(Scenes as source code)
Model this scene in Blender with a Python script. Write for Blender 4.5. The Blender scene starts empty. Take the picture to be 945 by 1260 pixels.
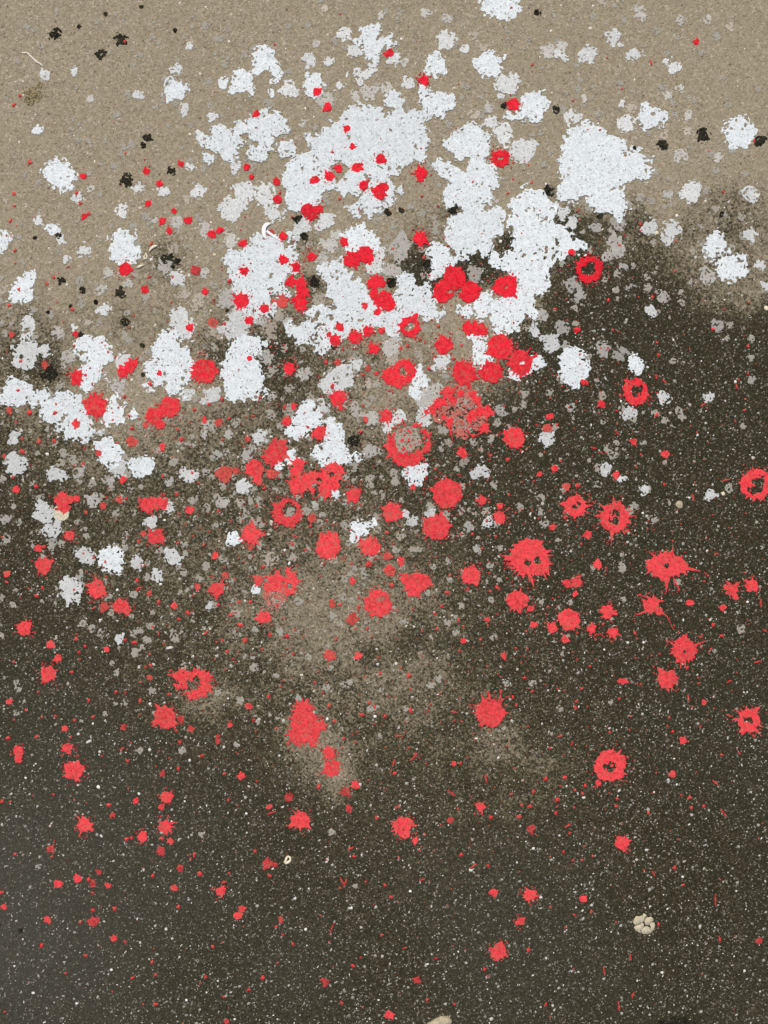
import bpy, math, random
import numpy as np
C = bpy.context.scene.collection
SC = bpy.context.scene
random.seed(7)
RNG = np.random.default_rng(11)
S = 0.0013                       # metres per catalogue unit
def wx(px): return (px - 472.5) * S
def wy(py): return (630.0 - py) * S

# ---------------------------------------------------------------- camera, sky, sun, exposure
cam = bpy.data.cameras.new('camera')
cam.sensor_fit = 'VERTICAL'
cam.sensor_height = 24
CAM_H = 1.35
cam.angle = 2 * math.atan(630 * S / CAM_H)
cam.clip_start = 0.01
cam.clip_end = 500
camo = bpy.data.objects.new('camera', cam)
camo.location = (0, 0, CAM_H)
C.objects.link(camo)
SC.camera = camo

SUN_EL, SUN_AZ = math.radians(58), math.radians(-20)
w = bpy.data.worlds.new('World')
SC.world = w
w.use_nodes = True
nt = w.node_tree
bg = nt.nodes['Background']
sky = nt.nodes.new('ShaderNodeTexSky')
sky.sky_type = 'NISHITA'
sky.sun_disc = False
sky.sun_elevation = SUN_EL
sky.sun_rotation = SUN_AZ
sky.dust_density = 3.0
sky.air_density = 1.0
nt.links.new(sky.outputs[0], bg.inputs[0])
bg.inputs[1].default_value = 0.08
sun = bpy.data.lights.new('sun', 'SUN')
sun.energy = 1.5
sun.angle = math.radians(14)
sun.color = (1.0, 0.90, 0.73)
suno = bpy.data.objects.new('sun', sun)
suno.rotation_euler = (math.pi / 2 - SUN_EL, 0, -SUN_AZ + math.pi)
C.objects.link(suno)
SC.view_settings.view_transform = 'Standard'
SC.view_settings.look = 'None'
SC.view_settings.exposure = 0.62
SC.view_settings.gamma = 1

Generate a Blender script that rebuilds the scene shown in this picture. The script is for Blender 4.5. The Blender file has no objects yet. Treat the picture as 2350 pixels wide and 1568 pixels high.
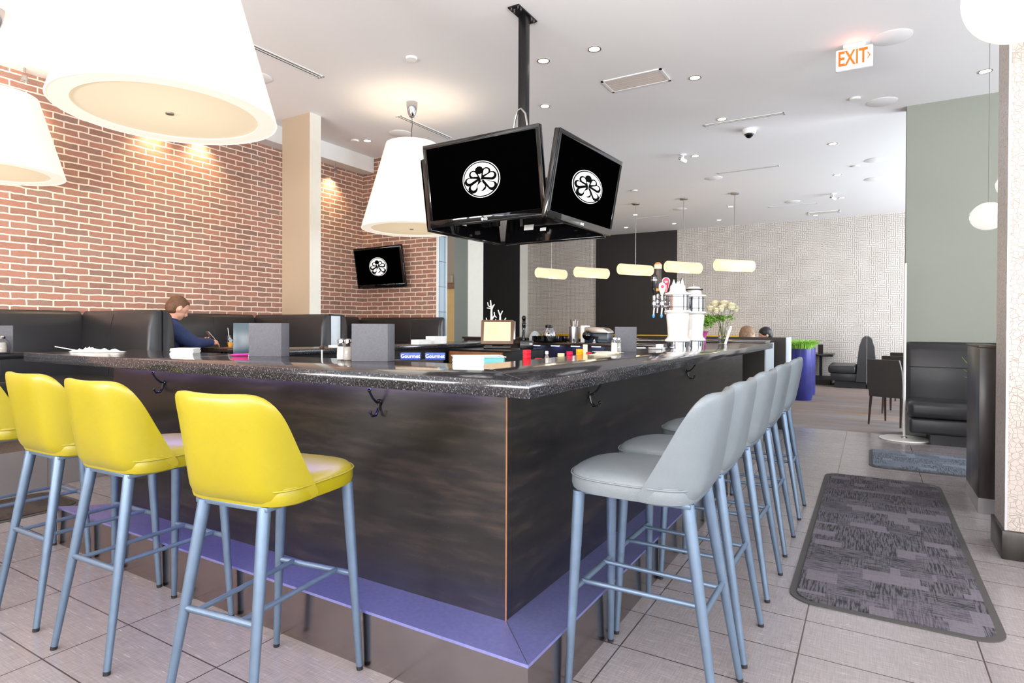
import bpy, bmesh, math, random
from mathutils import Vector, Matrix, noise
random.seed(7)
PI = math.pi
S = bpy.context.scene
COL = S.collection

# ---------------------------------------------------------------- camera
CAMH = 1.235
yaw, pit, rol = math.radians(30.827), math.radians(-0.4129), math.radians(0.2318)
fw = Vector((math.cos(yaw)*math.cos(pit), math.sin(yaw)*math.cos(pit), math.sin(pit)))
rt = Vector((math.sin(yaw), -math.cos(yaw), 0)); up = rt.cross(fw)
RT = rt*math.cos(rol)+up*math.sin(rol); UP = up*math.cos(rol)-rt*math.sin(rol)
cd = bpy.data.cameras.new('camera'); cam = bpy.data.objects.new('camera', cd); COL.objects.link(cam)
cam.matrix_world = Matrix(((RT.x, UP.x, -fw.x, 0), (RT.y, UP.y, -fw.y, 0), (RT.z, UP.z, -fw.z, CAMH), (0, 0, 0, 1)))
cd.sensor_width = 36; cd.lens = 1375.75/2350*36; cd.shift_y = (759.31-784)/2350; cd.clip_end = 100; cd.clip_start = 0.05
S.camera = cam

# ---------------------------------------------------------------- light
S.view_settings.view_transform = 'Standard'; S.view_settings.look = 'None'
S.view_settings.gamma = 1; S.view_settings.use_curve_mapping = False
S.view_settings.exposure = 0.24
w = bpy.data.worlds.new('daylight'); S.world = w; w.use_nodes = True
wn = w.node_tree.nodes['Background']; wn.inputs[0].default_value = (0.80, 0.90, 1.0, 1); wn.inputs[1].default_value = 1.6

def area(name, loc, rot, sx, sy, power, col):
    l = bpy.data.lights.new(name, 'AREA'); l.shape = 'RECTANGLE'; l.size = sx; l.size_y = sy
    l.energy = power; l.color = col
    o = bpy.data.objects.new(name, l); o.location = loc; o.rotation_euler = rot; COL.objects.link(o)
    return o
DAY = (0.84, 0.92, 1.0)
# daylight through the big windows behind the camera (wall_rear) and along the right side (wall_right); added uplights below brighten the ceiling
for y in (-2.9, 0.6, 4.0):
    area('window_daylight', (-2.92, y, 2.0), (0, -PI/2, 0), 2.4, 2.8, 14, DAY)
    area('ceiling_fill', (-2.75, y, 1.25), (0, -PI/2-math.radians(66), 0), .9, 2.8, 330, (1, .95, .90))
for x in (-0.9, 2.6, 6.1):
    area('window_daylight', (x, -4.92, 2.0), (PI/2, 0, 0), 2.8, 2.4, 56, DAY)
    area('ceiling_fill', (x, -4.75, 1.25), (PI/2+math.radians(62), 0, 0), 2.8, .9, 84, (.93, .95, 1.0))
for x in (10.1, 13.3):
    area('window_daylight', (x, -4.92, 2.0), (PI/2, 0, 0), 2.4, 2.4, 300, DAY)
    area('ceiling_fill', (x, -4.75, 1.25), (PI/2+math.radians(48), 0, 0), 2.4, .9, 20, (.70, .84, 1.0))
# ---------------------------------------------------------------- helpers
def tag(o, label=None, cat=None, group=None, kind=None):
    if label: o['label'] = label
    if cat: o['category'] = cat
    if group: o['group'] = group
    if kind: o['kind'] = kind
    return o
def thing(name, label, cat, loc=(0, 0, 0), rz=0, group=None):
    o = bpy.data.objects.new(name, None); COL.objects.link(o); o.empty_display_size = .1
    o.location = loc; o.rotation_euler = (0, 0, rz)
    return tag(o, label, cat, group)
def dup(root, loc=None, rz=None, label=None, group=None):
    r = root.copy(); COL.objects.link(r)
    if loc is not None: r.location = loc
    if rz is not None: r.rotation_euler = (0, 0, rz)
    if label: r['label'] = label
    if group: r['group'] = group
    for ch in list(root.children):
        c = ch.copy(); COL.objects.link(c); c.parent = r
        for g in list(ch.children):
            d = g.copy(); COL.objects.link(d); d.parent = c
    return r

class MB:
    def __init__(s): s.v = []; s.f = []; s.m = []
    def add(s, vs, fs, M=None, mi=0):
        n = len(s.v)
        s.v += [tuple(M @ Vector(q)) if M is not None else tuple(q) for q in vs]
        s.f += [tuple(i+n for i in f) for f in fs]; s.m += [mi]*len(fs); return s
    def box(s, x0, x1, y0, y1, z0, z1, M=None, mi=0):
        vs = [(x, y, z) for x in (x0, x1) for y in (y0, y1) for z in (z0, z1)]
        return s.add(vs, [(0, 1, 3, 2), (4, 6, 7, 5), (0, 4, 5, 1), (2, 3, 7, 6), (0, 2, 6, 4), (1, 5, 7, 3)], M, mi)
    def prism(s, poly, z0, z1, M=None, mi=0):
        n = len(poly)
        vs = [(x, y, z0) for x, y in poly]+[(x, y, z1) for x, y in poly]
        fs = [tuple(range(n))[::-1], tuple(range(n, 2*n))]+[(i, (i+1) % n, n+(i+1) % n, n+i) for i in range(n)]
        return s.add(vs, fs, M, mi)
    def rings(s, rs, close=True, cap=True, M=None, mi=0):
        n = len(rs[0]); vs = [p for r in rs for p in r]; fs = []
        for k in range(len(rs)-1):
            for i in range(n if close else n-1):
                j = (i+1) % n; fs.append((k*n+i, k*n+j, (k+1)*n+j, (k+1)*n+i))
        if cap: fs.append(tuple(range(n))[::-1]); fs.append(tuple(range((len(rs)-1)*n, len(rs)*n)))
        return s.add(vs, fs, M, mi)
    def lathe(s, prof, c=(0, 0, 0), seg=32, M=None, mi=0, cap=True, axis='z'):
        rs = []
        for r, z in prof:
            ring = []
            for i in range(seg):
                a = 2*PI*i/seg; x, y = r*math.cos(a), r*math.sin(a)
                q = (x, y, z) if axis == 'z' else ((z, x, y) if axis == 'x' else (y, z, x))
                ring.append((c[0]+q[0], c[1]+q[1], c[2]+q[2]))
            rs.append(ring)
        return s.rings(rs, True, cap, M, mi)
    def tube(s, pts, r, seg=12, M=None, mi=0, flat=1.0):
        P = [Vector(p) for p in pts]; n = len(P)
        R = r if isinstance(r, (list, tuple)) else [r]*n; rs = []
        t0 = (P[1]-P[0]).normalized(); ref = Vector((0, 0, 1)) if abs(t0.z) < .9 else Vector((1, 0, 0))
        a = t0.cross(ref).normalized()
        for i in range(n):
            t = (P[min(i+1, n-1)]-P[max(i-1, 0)]).normalized()
            a = (a-t*a.dot(t)).normalized(); b = t.cross(a)
            rs.append([tuple(P[i]+a*(R[i]*math.cos(2*PI*k/seg))+b*(R[i]*flat*math.sin(2*PI*k/seg))) for k in range(seg)])
        return s.rings(rs, True, True, M, mi)
    def ball(s, c, r, seg=20, M=None, mi=0):
        r = (r, r, r) if not isinstance(r, (tuple, list)) else r; rs = []; h = max(6, seg//2)
        for k in range(h+1):
            t = PI*(k+.02)/(h+.04); rs.append([(c[0]+r[0]*math.sin(t)*math.cos(2*PI*i/seg), c[1]+r[1]*math.sin(t)*math.sin(2*PI*i/seg), c[2]-r[2]*math.cos(t)) for i in range(seg)])
        return s.rings(rs, True, True, M, mi)
    def build(s, name, mats, parent=None, smooth=35, bevel=0, seg=2, label=None, M=None, subsurf=0):
        me = bpy.data.meshes.new(name); me.from_pydata(s.v, [], s.f)
        mats = mats if isinstance(mats, (list, tuple)) else [mats]
        for m in mats: me.materials.append(m)
        me.polygons.foreach_set('material_index', s.m)
        bm = bmesh.new(); bm.from_mesh(me)
        bmesh.ops.remove_doubles(bm, verts=bm.verts, dist=1e-6)
        bmesh.ops.recalc_face_normals(bm, faces=bm.faces)
        if bevel:
            es = [e for e in bm.edges if len(e.link_faces) == 2 and e.calc_face_angle(0) > .6]
            bmesh.ops.bevel(bm, geom=es, offset=bevel, segments=seg, profile=.5, affect='EDGES', clamp_overlap=True)
        if smooth:
            for f in bm.faces: f.smooth = True
            for e in bm.edges:
                if len(e.link_faces) == 2 and e.calc_face_angle(0) > math.radians(smooth): e.smooth = False
        bm.to_mesh(me); bm.free()
        o = bpy.data.objects.new(name, me); COL.objects.link(o)
        if parent is not None: o.parent = parent
        if M is not None: o.matrix_local = M
        if label: o['label'] = label
        if subsurf: md = o.modifiers.new('s', 'SUBSURF'); md.levels = md.render_levels = subsurf
        return o
def text(name, body, size, mat, M, parent, depth=.001, align='CENTER', bold=False):
    cu = bpy.data.curves.new(name, 'FONT'); cu.body = body; cu.size = size; cu.extrude = depth; cu.align_x = align; cu.align_y = 'CENTER'
    if bold: cu.offset = size*.02
    to = bpy.data.objects.new(name, cu)
    me = bpy.data.meshes.new_from_object(to); me.materials.clear(); me.materials.append(mat)
    bpy.data.objects.remove(to); me.name = name
    o = bpy.data.objects.new(name, me); COL.objects.link(o); o.parent = parent; o.matrix_local = M
    return o
def frame(o, x, y):   # local XY plane placed at o with x axis x, y axis y
    x = Vector(x).normalized(); y = Vector(y); z = x.cross(y).normalized(); y = z.cross(x)
    return Matrix(((x.x, y.x, z.x, o[0]), (x.y, y.y, z.y, o[1]), (x.z, y.z, z.z, o[2]), (0, 0, 0, 1)))
def TR(x, y, z): return Matrix.Translation((x, y, z))
def RZ(a): return Matrix.Rotation(a, 4, 'Z')

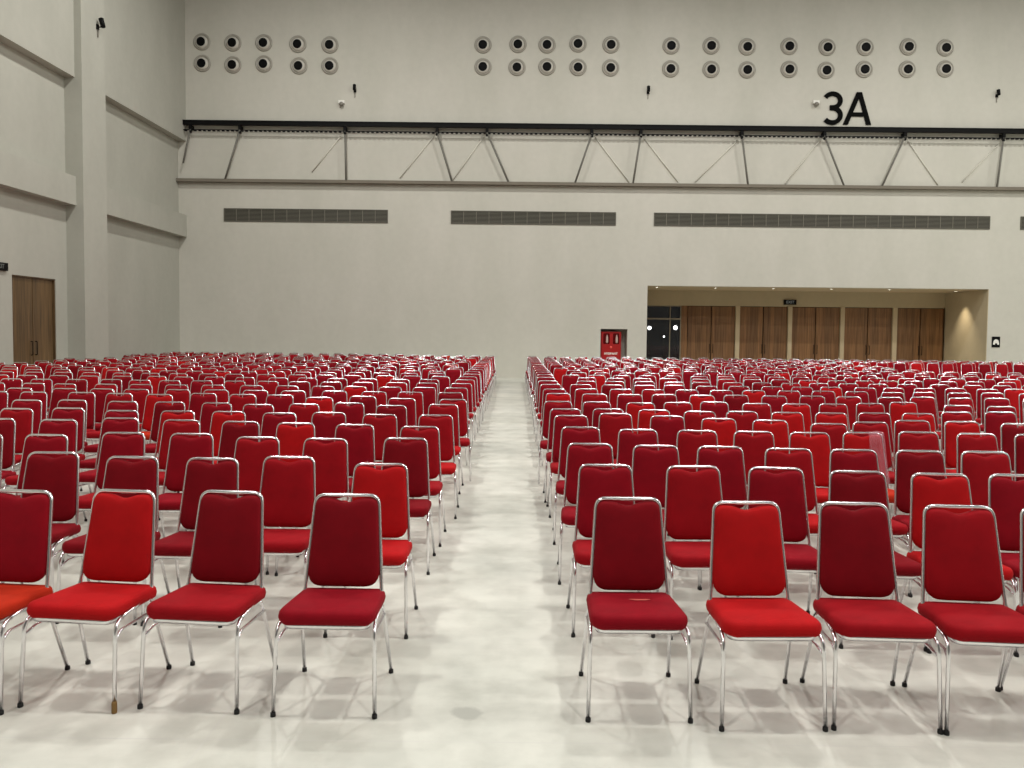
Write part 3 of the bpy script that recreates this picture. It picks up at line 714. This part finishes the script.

-- What is expected --
Include both the line containing "Generate a Blender" and the line containing "wn = w.node_tree.nodes['Background'];" when you write out everything between them, exactly. Leave the pictures out.

-- Problem solution --
Generate a Blender script that rebuilds the scene shown in this picture. The script is for Blender 4.5. The Blender file has no objects yet. Treat the picture as 2350 pixels wide and 1568 pixels high.
import bpy, bmesh, math, random
from mathutils import Vector, Matrix, noise
random.seed(7)
PI = math.pi
S = bpy.context.scene
COL = S.collection

# ---------------------------------------------------------------- camera
CAMH = 1.235
yaw, pit, rol = math.radians(30.827), math.radians(-0.4129), math.radians(0.2318)
fw = Vector((math.cos(yaw)*math.cos(pit), math.sin(yaw)*math.cos(pit), math.sin(pit)))
rt = Vector((math.sin(yaw), -math.cos(yaw), 0)); up = rt.cross(fw)
RT = rt*math.cos(rol)+up*math.sin(rol); UP = up*math.cos(rol)-rt*math.sin(rol)
cd = bpy.data.cameras.new('camera'); cam = bpy.data.objects.new('camera', cd); COL.objects.link(cam)
cam.matrix_world = Matrix(((RT.x, UP.x, -fw.x, 0), (RT.y, UP.y, -fw.y, 0), (RT.z, UP.z, -fw.z, CAMH), (0, 0, 0, 1)))
cd.sensor_width = 36; cd.lens = 1375.75/2350*36; cd.shift_y = (759.31-784)/2350; cd.clip_end = 100; cd.clip_start = 0.05
S.camera = cam

# ---------------------------------------------------------------- light
S.view_settings.view_transform = 'Standard'; S.view_settings.look = 'None'
S.view_settings.gamma = 1; S.view_settings.use_curve_mapping = False
S.view_settings.exposure = 0.24
w = bpy.data.worlds.new('daylight'); S.world = w; w.use_nodes = True
wn = w.node_tree.nodes['Background']; wn.inputs[0].default_value = (0.80, 0.90, 1.0, 1); wn.inputs[1].default_value = 1.6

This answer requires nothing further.